DS: What are the challenges of microfinancing? 

Davis: Microfinance institutions (MFI’s) that operate solely for the profit motive can tarnish the reputation of an effective poverty-alleviation tool. In many countries, for profit microfinance companies charge excessive interest rates and loan money to vulnerable people without conducting due-diligence on the person’s ability to pay.

DS: What is microcredit?

Davis: Microcredit is the practice of making small business loans to micro-entrepreneurs. To get a loan from a bank, one must have collateral or an asset against which the bank will make a loan. Most poor people do not have an asset (like a home or a car) against which they can borrow money from a bank. Unlike big banks, MFI’s will make small business loans to the poor which provides working capital for their business. 

A financial system approach to microfinance entails the cooperation of all sectors of society to create an environment in which poor people can realize the maximum benefits from micro-finance.

DS: What is the smallest microfinance donation you've ever heard of? Anything under 100 dollars? 50? 

Davis: No donation is too small. The need for microfinance on a global scale is immense so every donation counts. What might seem like small microfinance donation in the U.S. might be large enough for a woman in Africa to buy a cow with which she might eventually be able to start a dairy farm.  

DS: What areas of the world are most in need of microfinance? 

Davis: Microfinance is more prevalent in developing countries where poor people do not have access to financial services. There are a lot of microfinance program in Asia and South America but the there is still a large number of people in the world that need access to microfinance services. Africa also needs more microfinance institutions. Over the last few years, many microfinance institutions have also cropped up in the United States to address growing poverty. 

DS: What are the most common businesses established or sustained through microfinancing? 

Davis: Running a roadside tea-stall or a snack shop, raising a cow or chickens, a small tailoring shop are all typical examples of micro-enterprises, small businesses supported through micro-credit.

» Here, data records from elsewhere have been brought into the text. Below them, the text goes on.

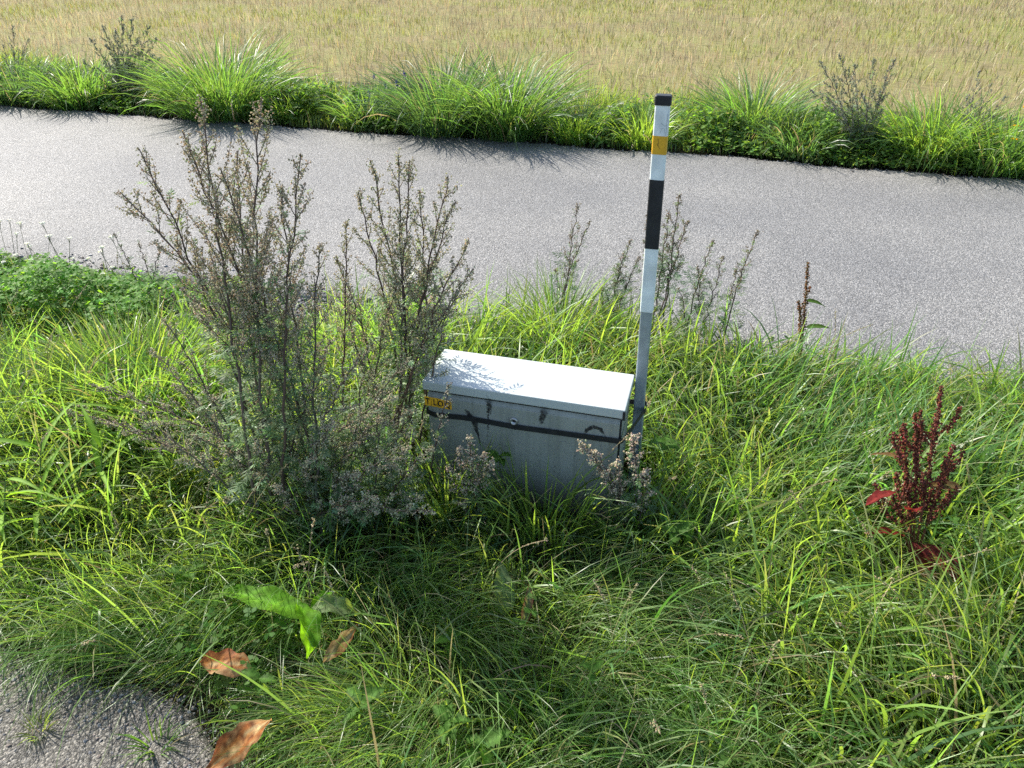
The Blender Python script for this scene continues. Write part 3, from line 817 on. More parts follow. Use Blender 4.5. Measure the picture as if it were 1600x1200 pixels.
thin("thin mugwort whose brown tops show directly behind the post's black band", 1024, 525, [(1062, 305), (1045, 330), (1075, 345), (1012, 340)], 113, dens=0.7)
thin("green mugwort with three tops just past the post, path behind it", 1075, 540, [(1115, 375), (1090, 415), (1130, 400), (1060, 450)], 114, leafiness=2.0)
thin("lone slanting thin mugwort farthest from the post along the grass edge", 1118, 545, [(1184, 360), (1150, 420)], 115, dens=0.5)
thin("small slender mugwort seedlings at the gravel beside the white flowers", 235, 470, [(178, 365), (216, 380), (250, 395)], 116)

# ------------------------------------------------------------------ docks
def dock(label, base, tipl, seed, seedcol, stemcol, t0=0.3, br=7, brl=0.16, name="dock_plant"):
    r = np.random.default_rng(seed)
    root = empty(name, base); tag(root, label, "weed")
    base = np.asarray(base, float)
    for tp in tipl:
        sa = Acc(); fa = Acc(); BP = []
        b0 = base + [0, 0, -0.02]
        pts = bez(b0, (b0 + tp) / 2 + [0, 0, 0.04], np.asarray(tp), 16)
        H = np.linalg.norm(tp - b0)
        tube(sa, pts, np.linspace(0.0045, 0.0012, 16), stemcol, 6)
        def whorls(P, ta, step, amp):
            n = len(P); seg = np.linalg.norm(np.diff(P, axis=0), axis=1).sum()
            m = int(seg * (1 - ta) / step)
            for q in range(m):
                t = ta + (1 - ta) * (q + 0.5) / m
                x = t * (n - 1); i = min(int(x), n - 2)
                c = P[i] + (P[i + 1] - P[i]) * (x - i)
                BP.append(c + r.normal(0, amp * (1.15 - 0.7 * t), (10, 3)))
        whorls(pts, t0, 0.0105, 0.006)
        for b in range(br):
            t = t0 + 0.5 * (b + r.random()) / max(br, 1)
            i = int(t * 15); p = pts[i]; T = unit(pts[i + 1] - pts[i])
            a_ = b * 2.4 + r.random()
            side = np.array([math.cos(a_), math.sin(a_), 0.1])
            ln = brl * r.uniform(0.6, 1.2)
            q = bez(p, p + (T * 0.4 + side * 0.45) * ln, p + (T * 1.0 + side * 0.45) * ln, 8)
            tube(sa, q, np.linspace(0.0022, 0.001, 8), stemcol, 4)
            whorls(q, 0.2, 0.0105, 0.0054)
        BP = np.concatenate(BP)
        buds(fa, BP, 0.0031, jit(seedcol, len(BP), r, 0.55, 0.2), r, 1.1)
        so = obj("stem", sa.mesh("stem", M_stem, True, base), root)
        f = obj("seed_spike", fa.mesh("seed_spike", M_bud, False, base), so); f["kind"] = "stuff"
    return root
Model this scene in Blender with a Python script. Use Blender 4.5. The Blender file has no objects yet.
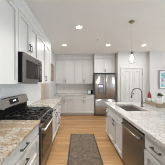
import bpy, bmesh, math, random
from mathutils import Vector, Matrix
S = bpy.context.scene
C = S.collection
PI = math.pi
random.seed(7)

# ---------------------------------------------------------------- camera, world, exposure
EYE = 1.45
F = 107.0
cam_d = bpy.data.cameras.new('camera')
cam = bpy.data.objects.new('camera', cam_d); C.objects.link(cam)
cam.location = (0, 0, EYE)
cam.rotation_euler = (PI/2, 0, 0)
cam_d.sensor_fit = 'HORIZONTAL'
cam_d.sensor_width = 36
cam_d.lens = 36*F/165
cam_d.shift_x = (82.5-77.2)/165
cam_d.shift_y = 0
cam_d.clip_start = 0.02
S.camera = cam
w = bpy.data.worlds.new('daylight'); S.world = w
w.use_nodes = True
bg = w.node_tree.nodes['Background']
bg.inputs[0].default_value = (0.80, 0.90, 1.0, 1)
bg.inputs[1].default_value = 3.4
S.view_settings.view_transform = 'Standard'
S.view_settings.look = 'None'
S.view_settings.gamma = 1
S.view_settings.exposure = 0.28
S.view_settings.use_curve_mapping = False
sun_d = bpy.data.lights.new('sun', 'SUN'); sun_d.energy = 2.5; sun_d.angle = 0.02; sun_d.color = (0.95, 0.98, 1.0)
sun = bpy.data.objects.new('sun', sun_d); C.objects.link(sun)
sun.rotation_euler = Vector((-1.0, -0.25, -0.85)).to_track_quat('-Z', 'Y').to_euler()   # sun through the dining windows on the right
S.cycles.filter_width = 0.9
CAN_POWER = 9.5
CAN_COLOUR = (1.0, 0.985, 0.96)

# ---------------------------------------------------------------- materials
def principled(name, col, rough=0.5, metal=0.0, **kw):
    m = bpy.data.materials.new(name); m.use_nodes = True
    b = m.node_tree.nodes['Principled BSDF']
    b.inputs['Base Color'].default_value = (*col, 1)
    b.inputs['Roughness'].default_value = rough
    b.inputs['Metallic'].default_value = metal
    for k, v in kw.items(): b.inputs[k].default_value = v
    return m
def nodes(m): return m.node_tree.nodes, m.node_tree.links, m.node_tree.nodes['Principled BSDF']
def ramp(nt, stops):
    r = nt.nodes.new('ShaderNodeValToRGB')
    els = r.color_ramp.elements
    while len(els) < len(stops): els.new(0.5)
    for e, (p, c) in zip(els, stops): e.position = p; e.color = (*c, 1)
    return r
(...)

Any small business that can successfully address the needs of the community has the potential of being a business sustained through micro-finance.  Our experience has shown that this varies from country to country. 

DS: Can you offer an anecdote of someone who was micro-financed and it ended up helping not just them but their community? 

Davis: In Bangladesh, Shahida Begum, a woman borrowed 50USD to start a small tailoring business 12 years ago from BRAC. She repaid that loan successfully within a year and since has taken out bigger loans that she has also paid back. Twelve years later, Shahida has managed to grow her business substantially and now employs twelve women from her community. Shahida’s employees earn enough to send their children to school and to get an education. Shahida’s access to small loans coupled with her entrepreneurial ability not only changed her own life but the lives of others in her community. 

DS: What is a common misunderstanding or misconception about microfinancing those in developing nations? 

Davis: One of the misconceptions about Microfinance is that poor people default on their loans and will not pay back just because they are poor. This is simply not true. Microfinance repayment rates have been very high traditionally. In BRAC’s case, the repayment rate is over 98%.

The success of microfinance has also created big expectations of what it can achieve.  As I have mentioned before, microfinance should not be seen as the silver-bullet solution to defeating poverty.  Poverty has complex multi-faceted causes, and therefore one should not expect one method (microfinance only) to root out poverty. It is, however, a transformative tool when coupled with other solutions.